Global and domestic macro-financial risks
  • The global economy has picked up steam and the growth momentum appears sustainable. In the emerging market context, exports are growing at their fastest clip in six years on the back of a pick-up in global growth.
  • In terms of structural change, the information technology-led growth is possibly making the world a lot more unequal.
  • Domestic growth rebounded in 2017-18:Q2 after initial hiccups associated with the roll-out of the nationwide goods and services tax (GST) coming on the back of demonetisation.
  • The overall investment climate remains challenging though the situation has shown improvement since 2017-18:Q1. The positive signals of improvement - ‘the decline in number and cost of stalled projects in 2017-18:Q2’, ‘the efforts to improve the quality of government expenditure’, ‘ease of doing business ranking’, ‘India’s sovereign rating upgrade by Moody’s’ and the ‘bank recapitalisation announcement’ are expected to provide a significant fillip to investment sentiments in the coming quarters.
  • The overhang of liquidity conditions in the wake of demonetisation has led to unprecedented fund flows to both equity and debt mutual funds. Foreign portfolio investment (FPI) flows into the capital market also remained buoyant with a greater preference for debt.

Financial Institutions: Performance and risks
  • The overall risks to the banking sector remained elevated due to asset quality concerns. Credit growth of scheduled commercial banks (SCBs) showed an improvement between March and September 2017, while public sector banks (PSBs) continued to lag behind their private sector peers.

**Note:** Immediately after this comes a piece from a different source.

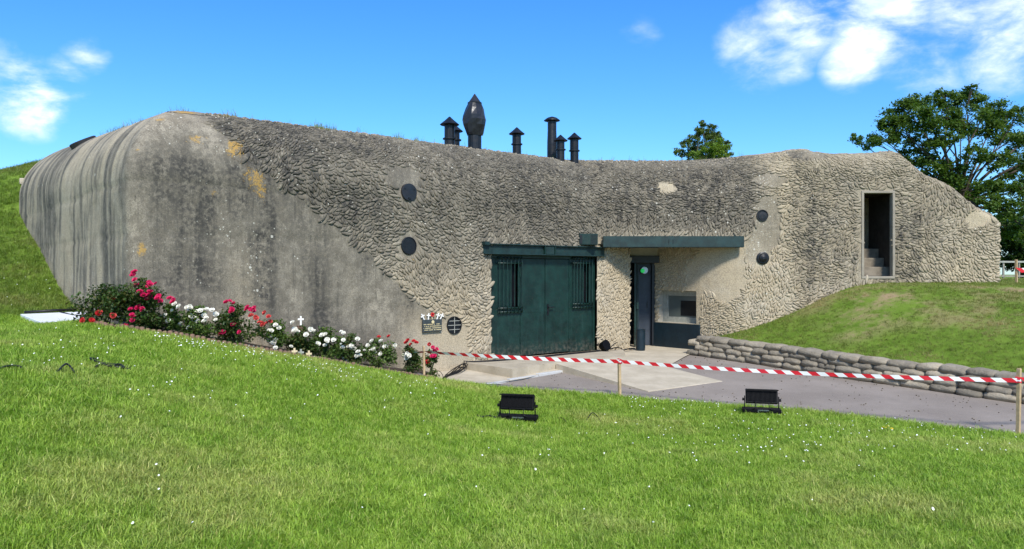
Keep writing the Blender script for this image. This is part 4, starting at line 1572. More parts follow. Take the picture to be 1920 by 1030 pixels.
# ---- ventilation pipes on the roof
def vent_pipe(px, ytop, ybase, Y, rp, rc, kind, plinth=False, dx=0):
    b_ = at(px, ybase, Y)
    t_ = at(px, ytop, Y)
    H = t_.z - b_.z
    M = Matrix.Translation((b_.x, b_.y, b_.z))
    lift = .35                                        # sunk into the roof cover
    if kind == 'cone':
        ch = rc * .82
        p = MB().lathe([(rp, -lift), (rp, H - ch + .03)], 18, M).build('vent_pipe', MAT['vent_black'], bunker, smooth=False)
        MB().lathe([(rc * .94, H - ch - .012), (rc, H - ch), (rc * .5, H - ch * .5), (.012, H)], 22, M).build('cap', MAT['vent_black'], p)
        MB().lathe([(rp * 1.32, .05), (rp * 1.32, .075)], 18, M).build('flange', MAT['vent_black'], p)
        for k in range(3):
            a = .6 + k * 2.1
            MB().tube([M @ Vector((rp * 1.04 * math.cos(a), rp * 1.04 * math.sin(a), .07)), M @ Vector((rp * 1.04 * math.cos(a), rp * 1.04 * math.sin(a), H - ch))], .012, 5).build('strut', MAT['vent_black'], p)
    elif kind == 'dome':
        ch = rc * .52
        p = MB().lathe([(rp * 1.12, -lift), (rp * 1.1, H * .25), (rp, H * .6), (rp, H - ch + .03)], 18, M).build('vent_pipe', MAT['vent_black'], bunker, smooth=False)
        MB().lathe([(rc * .6, H - ch * 1.15), (rc, H - ch), (rc * .97, H - ch * .85), (rc * .6, H - ch * .32), (rc * .2, H - ch * .05), (.01, H)], 22, M).build('cap', MAT['vent_black'], p)
    else:
        p = MB().lathe([(rp, -lift), (rp, H * .40)], 18, M).build('vent_pipe', MAT['vent_black'], bunker, smooth=False)
        w_ = MB()
        prof_ = [(.66, .20), (.74, .24), (.95, .40), (1.0, .50), (.93, .58), (.78, .72), (.55, .83), (.24, .93), (.04, 1.0)]
        seg = 14
        vs = []
        for r_, z in prof_:
            for k in range(seg):
                a = 2 * math.pi * k / seg
                rr = rc * r_ * (1 + .07 * math.sin(3 * a + z * 9) + .05 * rnd.uniform(-1, 1))
                vs.append(M @ Vector((rr * math.cos(a), rr * math.sin(a), H * z + .012 * math.sin(2 * a))))
        fs = [(i * seg + k, i * seg + (k + 1) % seg, (i + 1) * seg + (k + 1) % seg, (i + 1) * seg + k) for i in range(len(prof_) - 1) for k in range(seg)]
        fs += [tuple(range(seg - 1, -1, -1)), tuple(range((len(prof_) - 1) * seg, len(prof_) * seg))]
        w_.add(vs, fs)
        c_ = w_.build('wrapped_cowl', MAT['vent_wrap'], p)
        c_['label'] = 'pointed cowl wrapped in black sheeting'
        MB().lathe([(rc * .60, H * .815), (rc * .61, H * .835)], 14, M, capb=False, capt=False).build('strap', MAT['black_paint'], c_)
    if plinth:
        MB().lathe([(rp * 2.9, -.25), (rp * 2.2, -.13), (rp * 1.5, -.07), (rp * 1.05, -.05)], 14, M).build('plinth', MAT['kerb_dark'], p, smooth=True)
    return p


vent_pipe(852, 233, 268, 18.2, .125, .205, 'cone')
vent_pipe(843, 219, 266, 17.0, .115, .215, 'cone')
vent_pipe(890, 177, 274, 17.0, .150, .262, 'wrap')
vent_pipe(969, 239, 276, 17.9, .100, .188, 'cone')
vent_pipe(1035, 219, 286, 18.8, .108, .198, 'dome')
vent_pipe(1051, 253, 286, 18.3, .095, .172, 'cone')
vent_pipe(1077, 249, 288, 18.6, .100, .178, 'cone')

# gravel scattered along the roof edge, one part
gr = []
gf = []
gst = []
cube = np.array([(-1, -1, -1), (1, -1, -1), (1, 1, -1), (-1, 1, -1), (-1, -1, 1), (1, -1, 1), (1, 1, 1), (-1, 1, 1)], float) * .5
cube[4:, :2] *= .6
cf = np.array([(0, 3, 2, 1), (4, 5, 6, 7), (0, 1, 5, 4), (1, 2, 6, 5), (2, 3, 7, 6), (3, 0, 4, 7)])
ns = 2600
ss = rng.uniform(.6, SQ + 4.3, ns)
qq = rng.uniform(4.75, 5.75, ns) + rng.normal(0, .05, ns)
pp = surf(ss, qq, np.zeros(ns))
for i in range(ns):
    sc = rng.uniform(.02, .055)
    M = np.array(Euler((rng.uniform(0, .6), rng.uniform(0, .6), rng.uniform(0, 6.3))).to_matrix())
    gr.append((cube * sc * np.array((1, .8, .7))) @ M.T + pp[i] + (0, 0, sc * .2))
    gf.append(cf + 8 * i)
me = np_mesh('roof_gravel', np.concatenate(gr), np.concatenate(gf), False)
sa = np.zeros((8 * ns, 4))
sa[:, 0] = np.repeat(rng.uniform(0, .45, ns), 8)
sa[:, 2] = np.repeat((rng.random(ns) > .7) * .5, 8)
set_attr(me, 'stain', sa)
o = link('roof_gravel', me, MAT['bunker_concrete'], bunker)
o['kind'] = 'stuff'
# black membrane strip and hatch on the shoulder of the left flank
ms = []
for k in range(12):
    s_ = -1.2 - k * .42
    a_ = surf(np.array([s_]), np.array([5.25]), np.array([.03]))[0]
    b_ = surf(np.array([s_]), np.array([5.55]), np.array([.05 + .03 * math.sin(k * 2.2)]))[0]
    ms += [a_, b_, b_ - (0, 0, .08), a_ - (0, 0, .08)]
mfs = []
for k in range(11):
    a = 4 * k
    for i in range(4):
        j = (i + 1) % 4
        mfs.append((a + i, a + j, a + 4 + j, a + 4 + i))
MB().add(ms, mfs + [(3, 2, 1, 0), (44, 45, 46, 47)]).build('roof_membrane', MAT['membrane'], bunker)
jl = [(-2.0, 4.98), (-1.5, 4.93), (-1.0, 4.86), (-.6, 4.80), (-.2, 4.72), (.2, 4.70), (.55, 4.78), (.9, 4.85), (1.15, 4.72), (1.3, 4.50), (1.55, 4.36), (1.75, 4.18), (2.0, 4.02)]
js = np.interp(np.linspace(0, 12, 70), range(13), [j[0] for j in jl])
jq = np.interp(np.linspace(0, 12, 70), range(13), [j[1] for j in jl]) + rng.normal(0, .012, 70)
jw = .006 + .012 * rng.random(70)
ja, jb = surf(js, jq - jw, np.full(70, .004)), surf(js, jq + jw, np.full(70, .004))
jv = [tuple(v) for pr_ in zip(ja, jb) for v in pr_]
MB().add(jv, [(2 * k, 2 * k + 2, 2 * k + 3, 2 * k + 1) for k in range(69)]).build('open_joint', MAT['membrane'], bunker)
pm_ = surf(np.array([-6.3]), np.array([4.80]), np.array([-.02]))[0]
MB().lathe([(.27, -.05), (.28, .05), (.25, .065)], 20, Matrix.Translation(tuple(pm_)) @ Vector((-.36, -.30, .88)).to_track_quat('Z', 'Y').to_matrix().to_4x4()).build('roof_hatch', MAT['membrane'], bunker)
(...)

  • The gross non-performing advances (GNPA) ratio and the stressed advances ratio of the banking sector increased between March 2017 and September 2017.
  • Stress test suggests that in the baseline scenario, GNPAs of the banking sector may rise from 10.2 per cent of gross advances in September 2017 to 10.8 percent in March 2018 and further to 11.1 per cent by September 2018.
  • SCBs’ return on assets (RoA) remained unchanged at 0.4 per cent between March and September 2017 while PSBs have continued to record negative profitability ratios.
  • Overall, capital to risk-weighted assets ratio (CRAR) improved from 13.6 per cent to 13.9 per cent between March 2017 and September 2017.
  • The share of large borrowers both in total SCBs’ loans as well as GNPAs declined between March and September 2017.
  • GNPAs of the NBFC sector as a percentage of total advances increased between March 2017 and September 2017.
  • The network analysis indicates that the degree of interconnectedness in the banking system has decreased gradually since 2012. The joint solvency-liquidity contagion analysis shows that the losses due to default of a bank have declined.
  • From the perspective of larger financial system, SCBs continued to be the dominant players accounting for nearly 47 per cent of the bilateral exposure followed by asset management companies managing mutual funds (AMC-MFs), non-banking financial companies (NBFCs), insurance companies, housing finance companies (HFCs) and all-India financial institutions (AIFIs).